Together they bumbled through the Sichuan countryside, attacking windmills, fighting tigers, and causing trouble in rural inns. At one point they stopped to rest and Don Quixote commanded his servant to compose a song to Dulcinea. Sancho Panza took his guitar and sang under the Japanese pinup:

Dulcinea!

Dulcineeeeeeeaaaa!

You are so beautiful…

Where is my island?

My Taiwan Island…

By the time they reached Chongqing, the people had already heard about their exploits. The Chongqing mayor, played by Lewis, presented them with honorary toothbrushes, secretly pasting signs on their backs that said “Tonto,” “Yahoo,” and “Yashua” (toothbrush). The heroes proudly hung the toothbrushes around their necks, and Don Quixote puffed out his chest and shouted:

“I dedicate all of my good deeds to the beautiful Dulcinea! And I hope that everybody begins to do great things like Lei Feng!”

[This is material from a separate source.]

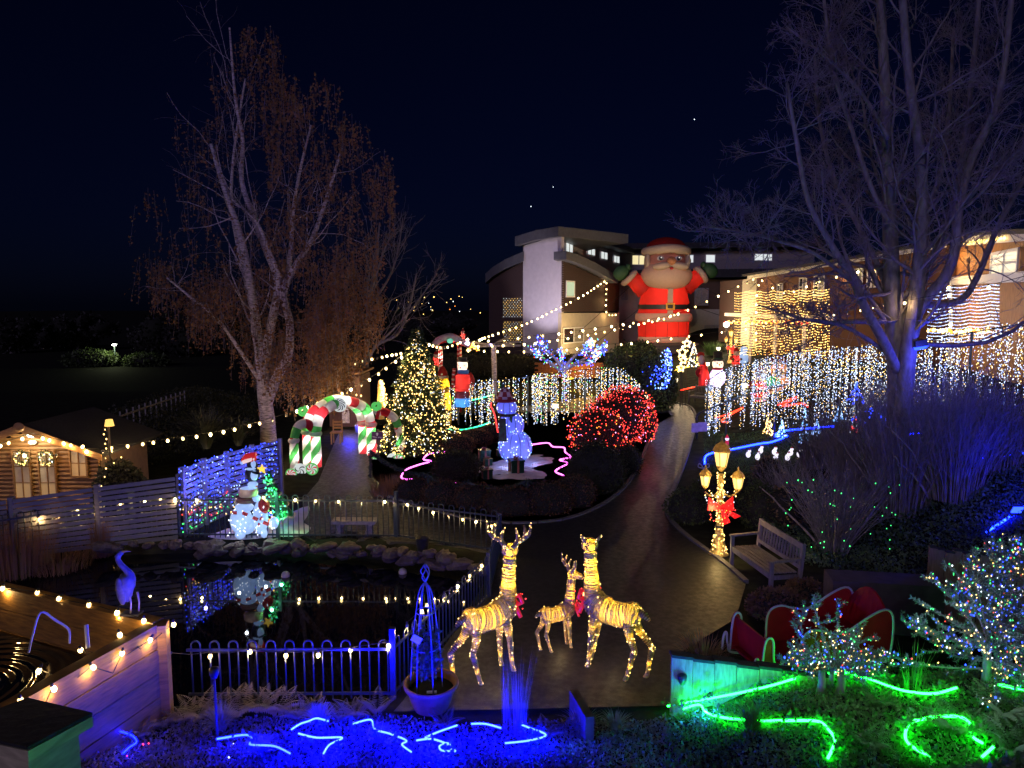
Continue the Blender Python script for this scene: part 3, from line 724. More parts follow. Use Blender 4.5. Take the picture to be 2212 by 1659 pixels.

By now the student audience was in hysterics. Even the department teachers, who sat in the front row as judges for the competition, were laughing helplessly; and the crowd's energy fed the actors, driving them to dash madly across the stage from one adventure to the next. There was no question that it was by far the best play in the department—but also there was no question that the play was treading on
risky political ground. Part of the audience reaction seemed to say: I can't believe I'm hearing this. To some degree I felt the same way, and at the end of the performance I found myself watching Party Secretary Zhang. It was hard to tell what he was thinking—he was smiling and laughing softly, but I could see the wheels turning in his head. And in the end he represented the only judge who really mattered.

 

IT TOOK THE DEPARTMENT
authorities a day to react. They banned
Don Quixote;
five other plays were chosen to be performed in the campus auditorium, including “Désirée's Baby.” There were never any appeals to decisions like this, and the department made it clear that political issues were involved.